What is asked
Quote verbatim the span of lines that begins the listing below and closes with the line containing "p_ = O+tu*.365+tv*.06+zz*.405;".

Supplied material
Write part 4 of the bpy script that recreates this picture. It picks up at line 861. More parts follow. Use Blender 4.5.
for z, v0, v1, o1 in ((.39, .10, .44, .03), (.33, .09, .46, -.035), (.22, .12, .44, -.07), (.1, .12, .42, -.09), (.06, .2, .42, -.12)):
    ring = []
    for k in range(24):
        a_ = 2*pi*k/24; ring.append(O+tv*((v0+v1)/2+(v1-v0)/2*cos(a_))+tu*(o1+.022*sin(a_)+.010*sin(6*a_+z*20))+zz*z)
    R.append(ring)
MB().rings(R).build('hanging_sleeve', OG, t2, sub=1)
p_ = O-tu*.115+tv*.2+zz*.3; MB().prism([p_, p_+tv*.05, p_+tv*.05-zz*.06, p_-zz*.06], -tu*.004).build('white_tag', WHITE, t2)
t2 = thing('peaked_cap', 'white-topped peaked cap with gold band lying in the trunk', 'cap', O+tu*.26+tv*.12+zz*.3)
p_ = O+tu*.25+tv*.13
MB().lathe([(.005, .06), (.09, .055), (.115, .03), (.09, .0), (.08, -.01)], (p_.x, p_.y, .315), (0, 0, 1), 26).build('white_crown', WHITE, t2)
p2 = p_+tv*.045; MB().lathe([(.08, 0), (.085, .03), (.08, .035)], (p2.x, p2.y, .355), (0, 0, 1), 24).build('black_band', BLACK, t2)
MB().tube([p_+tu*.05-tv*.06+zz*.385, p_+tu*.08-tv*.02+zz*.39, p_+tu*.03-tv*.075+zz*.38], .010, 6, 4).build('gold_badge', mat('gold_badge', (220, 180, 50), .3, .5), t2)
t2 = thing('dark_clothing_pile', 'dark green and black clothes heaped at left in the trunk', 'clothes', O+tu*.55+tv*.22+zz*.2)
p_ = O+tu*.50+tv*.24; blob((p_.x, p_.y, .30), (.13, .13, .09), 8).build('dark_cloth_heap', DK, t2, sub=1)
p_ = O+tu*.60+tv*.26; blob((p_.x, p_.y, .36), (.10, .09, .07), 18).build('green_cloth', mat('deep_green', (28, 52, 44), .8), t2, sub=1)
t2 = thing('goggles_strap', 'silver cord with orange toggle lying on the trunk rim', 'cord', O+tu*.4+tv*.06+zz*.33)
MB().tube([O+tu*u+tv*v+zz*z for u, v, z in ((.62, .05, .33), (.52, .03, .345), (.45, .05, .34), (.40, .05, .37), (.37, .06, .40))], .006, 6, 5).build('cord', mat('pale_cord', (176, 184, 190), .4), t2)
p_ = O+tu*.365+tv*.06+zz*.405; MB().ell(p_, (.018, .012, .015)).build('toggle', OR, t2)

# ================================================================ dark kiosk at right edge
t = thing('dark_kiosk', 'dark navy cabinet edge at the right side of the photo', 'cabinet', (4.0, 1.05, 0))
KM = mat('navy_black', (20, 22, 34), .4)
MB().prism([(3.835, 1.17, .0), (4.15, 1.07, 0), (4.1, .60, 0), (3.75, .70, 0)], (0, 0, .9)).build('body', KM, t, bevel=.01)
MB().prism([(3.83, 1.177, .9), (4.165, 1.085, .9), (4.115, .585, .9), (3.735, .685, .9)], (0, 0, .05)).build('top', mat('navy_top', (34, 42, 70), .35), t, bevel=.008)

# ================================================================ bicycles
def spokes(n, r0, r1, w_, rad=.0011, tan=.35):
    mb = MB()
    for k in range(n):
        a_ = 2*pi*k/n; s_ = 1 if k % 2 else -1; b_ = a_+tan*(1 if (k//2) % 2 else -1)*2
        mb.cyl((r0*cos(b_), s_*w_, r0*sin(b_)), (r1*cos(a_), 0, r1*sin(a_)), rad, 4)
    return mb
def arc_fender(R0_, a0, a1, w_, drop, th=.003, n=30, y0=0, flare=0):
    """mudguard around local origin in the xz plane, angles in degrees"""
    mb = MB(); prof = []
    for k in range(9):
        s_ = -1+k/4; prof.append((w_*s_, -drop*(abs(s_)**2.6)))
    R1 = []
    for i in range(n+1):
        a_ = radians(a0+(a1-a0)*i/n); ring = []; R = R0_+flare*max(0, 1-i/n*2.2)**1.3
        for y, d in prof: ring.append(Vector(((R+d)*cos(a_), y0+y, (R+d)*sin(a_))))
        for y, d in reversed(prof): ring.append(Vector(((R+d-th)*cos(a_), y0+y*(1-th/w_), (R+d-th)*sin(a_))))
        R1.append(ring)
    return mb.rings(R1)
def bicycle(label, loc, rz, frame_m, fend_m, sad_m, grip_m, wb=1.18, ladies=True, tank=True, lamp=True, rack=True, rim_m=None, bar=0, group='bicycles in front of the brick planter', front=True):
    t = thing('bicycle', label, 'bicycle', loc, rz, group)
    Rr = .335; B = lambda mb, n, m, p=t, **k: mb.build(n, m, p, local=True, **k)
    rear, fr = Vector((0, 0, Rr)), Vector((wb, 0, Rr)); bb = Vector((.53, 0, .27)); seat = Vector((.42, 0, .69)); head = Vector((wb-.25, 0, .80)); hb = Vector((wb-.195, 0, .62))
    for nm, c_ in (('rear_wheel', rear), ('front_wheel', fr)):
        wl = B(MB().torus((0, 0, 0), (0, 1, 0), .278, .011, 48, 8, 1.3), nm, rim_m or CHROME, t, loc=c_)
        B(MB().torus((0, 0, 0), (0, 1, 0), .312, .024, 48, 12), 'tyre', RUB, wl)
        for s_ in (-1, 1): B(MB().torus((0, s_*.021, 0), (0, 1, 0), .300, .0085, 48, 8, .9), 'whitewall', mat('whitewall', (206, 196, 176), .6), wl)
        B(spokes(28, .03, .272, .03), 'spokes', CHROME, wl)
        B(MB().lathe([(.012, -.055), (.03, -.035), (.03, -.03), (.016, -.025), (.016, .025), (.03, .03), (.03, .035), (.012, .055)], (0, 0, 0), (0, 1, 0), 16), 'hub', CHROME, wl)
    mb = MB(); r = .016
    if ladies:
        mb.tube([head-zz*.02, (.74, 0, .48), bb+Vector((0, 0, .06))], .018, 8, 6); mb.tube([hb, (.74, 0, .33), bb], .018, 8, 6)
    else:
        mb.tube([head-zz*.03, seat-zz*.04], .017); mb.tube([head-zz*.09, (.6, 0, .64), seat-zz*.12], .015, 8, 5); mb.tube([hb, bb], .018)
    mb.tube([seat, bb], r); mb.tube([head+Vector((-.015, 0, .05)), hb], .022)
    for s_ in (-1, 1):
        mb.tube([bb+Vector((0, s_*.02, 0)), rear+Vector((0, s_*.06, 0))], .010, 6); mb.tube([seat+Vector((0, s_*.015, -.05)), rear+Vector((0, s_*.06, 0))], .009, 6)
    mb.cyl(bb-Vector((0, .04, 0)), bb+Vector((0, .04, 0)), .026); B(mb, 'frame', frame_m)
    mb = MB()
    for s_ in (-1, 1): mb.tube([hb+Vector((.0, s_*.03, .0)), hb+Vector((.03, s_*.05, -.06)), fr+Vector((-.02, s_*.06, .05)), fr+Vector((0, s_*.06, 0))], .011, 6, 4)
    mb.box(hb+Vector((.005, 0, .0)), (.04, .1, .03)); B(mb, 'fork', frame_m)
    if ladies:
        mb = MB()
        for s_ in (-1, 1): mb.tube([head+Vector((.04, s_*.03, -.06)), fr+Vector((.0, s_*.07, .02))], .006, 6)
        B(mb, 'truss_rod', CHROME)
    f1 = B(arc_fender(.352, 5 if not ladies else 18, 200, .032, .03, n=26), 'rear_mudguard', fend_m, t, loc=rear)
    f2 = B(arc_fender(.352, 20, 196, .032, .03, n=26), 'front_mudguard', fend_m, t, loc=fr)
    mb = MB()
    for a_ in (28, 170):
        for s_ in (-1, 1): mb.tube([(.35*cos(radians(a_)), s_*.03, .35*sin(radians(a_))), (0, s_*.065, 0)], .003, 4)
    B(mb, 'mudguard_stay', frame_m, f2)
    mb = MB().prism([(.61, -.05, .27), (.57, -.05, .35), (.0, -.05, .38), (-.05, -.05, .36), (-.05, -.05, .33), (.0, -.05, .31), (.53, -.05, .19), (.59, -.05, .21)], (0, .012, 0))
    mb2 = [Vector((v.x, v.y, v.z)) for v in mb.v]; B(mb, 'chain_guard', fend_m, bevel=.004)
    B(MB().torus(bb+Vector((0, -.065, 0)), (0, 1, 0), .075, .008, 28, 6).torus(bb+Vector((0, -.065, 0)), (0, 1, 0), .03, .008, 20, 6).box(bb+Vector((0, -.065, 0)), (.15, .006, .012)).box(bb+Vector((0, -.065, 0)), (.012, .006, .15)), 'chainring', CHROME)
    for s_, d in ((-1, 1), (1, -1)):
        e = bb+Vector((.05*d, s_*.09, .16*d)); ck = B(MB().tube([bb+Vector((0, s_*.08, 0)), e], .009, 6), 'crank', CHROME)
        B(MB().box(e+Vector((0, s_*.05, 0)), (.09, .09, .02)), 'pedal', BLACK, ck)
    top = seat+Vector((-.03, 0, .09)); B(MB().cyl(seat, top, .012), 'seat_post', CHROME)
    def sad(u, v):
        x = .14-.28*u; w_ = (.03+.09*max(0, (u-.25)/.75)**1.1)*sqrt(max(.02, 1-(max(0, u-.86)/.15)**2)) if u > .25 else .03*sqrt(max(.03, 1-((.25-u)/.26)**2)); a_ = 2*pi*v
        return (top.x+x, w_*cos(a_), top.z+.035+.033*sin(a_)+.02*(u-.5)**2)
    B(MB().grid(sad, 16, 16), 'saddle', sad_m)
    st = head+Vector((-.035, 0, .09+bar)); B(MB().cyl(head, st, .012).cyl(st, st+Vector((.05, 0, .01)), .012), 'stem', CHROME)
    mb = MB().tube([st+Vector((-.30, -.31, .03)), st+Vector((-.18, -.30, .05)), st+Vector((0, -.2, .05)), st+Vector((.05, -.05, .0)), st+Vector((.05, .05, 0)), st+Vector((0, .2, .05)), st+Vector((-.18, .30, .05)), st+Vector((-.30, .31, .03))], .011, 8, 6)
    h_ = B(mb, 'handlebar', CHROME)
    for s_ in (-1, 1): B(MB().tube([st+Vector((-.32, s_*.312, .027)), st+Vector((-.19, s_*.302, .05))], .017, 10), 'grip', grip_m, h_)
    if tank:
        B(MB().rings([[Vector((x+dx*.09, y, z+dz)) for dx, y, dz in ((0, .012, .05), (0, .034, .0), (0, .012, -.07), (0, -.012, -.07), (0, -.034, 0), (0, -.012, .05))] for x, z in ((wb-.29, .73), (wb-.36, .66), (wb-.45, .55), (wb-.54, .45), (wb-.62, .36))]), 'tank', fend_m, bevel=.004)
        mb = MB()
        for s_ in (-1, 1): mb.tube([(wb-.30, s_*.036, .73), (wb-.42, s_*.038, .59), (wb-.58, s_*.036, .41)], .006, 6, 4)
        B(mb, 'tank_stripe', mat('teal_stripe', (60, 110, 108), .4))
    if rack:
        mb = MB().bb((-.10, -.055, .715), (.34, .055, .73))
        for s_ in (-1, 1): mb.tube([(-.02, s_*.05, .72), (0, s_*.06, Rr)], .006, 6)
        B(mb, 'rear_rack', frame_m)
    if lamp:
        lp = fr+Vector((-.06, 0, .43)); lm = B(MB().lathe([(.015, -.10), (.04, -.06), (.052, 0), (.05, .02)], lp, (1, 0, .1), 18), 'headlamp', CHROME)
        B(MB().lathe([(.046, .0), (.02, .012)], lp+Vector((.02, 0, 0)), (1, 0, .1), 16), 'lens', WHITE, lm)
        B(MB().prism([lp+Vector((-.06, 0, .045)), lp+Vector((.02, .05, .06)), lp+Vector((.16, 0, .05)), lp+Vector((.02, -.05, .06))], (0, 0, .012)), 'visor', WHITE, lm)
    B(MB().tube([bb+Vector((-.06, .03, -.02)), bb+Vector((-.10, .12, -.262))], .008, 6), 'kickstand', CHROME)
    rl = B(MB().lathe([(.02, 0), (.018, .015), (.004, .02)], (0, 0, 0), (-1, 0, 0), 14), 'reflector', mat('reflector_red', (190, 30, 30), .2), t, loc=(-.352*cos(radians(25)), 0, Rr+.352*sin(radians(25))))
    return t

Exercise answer
Write part 4 of the bpy script that recreates this picture. It picks up at line 861. More parts follow. Use Blender 4.5.
for z, v0, v1, o1 in ((.39, .10, .44, .03), (.33, .09, .46, -.035), (.22, .12, .44, -.07), (.1, .12, .42, -.09), (.06, .2, .42, -.12)):
    ring = []
    for k in range(24):
        a_ = 2*pi*k/24; ring.append(O+tv*((v0+v1)/2+(v1-v0)/2*cos(a_))+tu*(o1+.022*sin(a_)+.010*sin(6*a_+z*20))+zz*z)
    R.append(ring)
MB().rings(R).build('hanging_sleeve', OG, t2, sub=1)
p_ = O-tu*.115+tv*.2+zz*.3; MB().prism([p_, p_+tv*.05, p_+tv*.05-zz*.06, p_-zz*.06], -tu*.004).build('white_tag', WHITE, t2)
t2 = thing('peaked_cap', 'white-topped peaked cap with gold band lying in the trunk', 'cap', O+tu*.26+tv*.12+zz*.3)
p_ = O+tu*.25+tv*.13
MB().lathe([(.005, .06), (.09, .055), (.115, .03), (.09, .0), (.08, -.01)], (p_.x, p_.y, .315), (0, 0, 1), 26).build('white_crown', WHITE, t2)
p2 = p_+tv*.045; MB().lathe([(.08, 0), (.085, .03), (.08, .035)], (p2.x, p2.y, .355), (0, 0, 1), 24).build('black_band', BLACK, t2)
MB().tube([p_+tu*.05-tv*.06+zz*.385, p_+tu*.08-tv*.02+zz*.39, p_+tu*.03-tv*.075+zz*.38], .010, 6, 4).build('gold_badge', mat('gold_badge', (220, 180, 50), .3, .5), t2)
t2 = thing('dark_clothing_pile', 'dark green and black clothes heaped at left in the trunk', 'clothes', O+tu*.55+tv*.22+zz*.2)
p_ = O+tu*.50+tv*.24; blob((p_.x, p_.y, .30), (.13, .13, .09), 8).build('dark_cloth_heap', DK, t2, sub=1)
p_ = O+tu*.60+tv*.26; blob((p_.x, p_.y, .36), (.10, .09, .07), 18).build('green_cloth', mat('deep_green', (28, 52, 44), .8), t2, sub=1)
t2 = thing('goggles_strap', 'silver cord with orange toggle lying on the trunk rim', 'cord', O+tu*.4+tv*.06+zz*.33)
MB().tube([O+tu*u+tv*v+zz*z for u, v, z in ((.62, .05, .33), (.52, .03, .345), (.45, .05, .34), (.40, .05, .37), (.37, .06, .40))], .006, 6, 5).build('cord', mat('pale_cord', (176, 184, 190), .4), t2)
p_ = O+tu*.365+tv*.06+zz*.405; MB().ell(p_, (.018, .012, .015)).build('toggle', OR, t2)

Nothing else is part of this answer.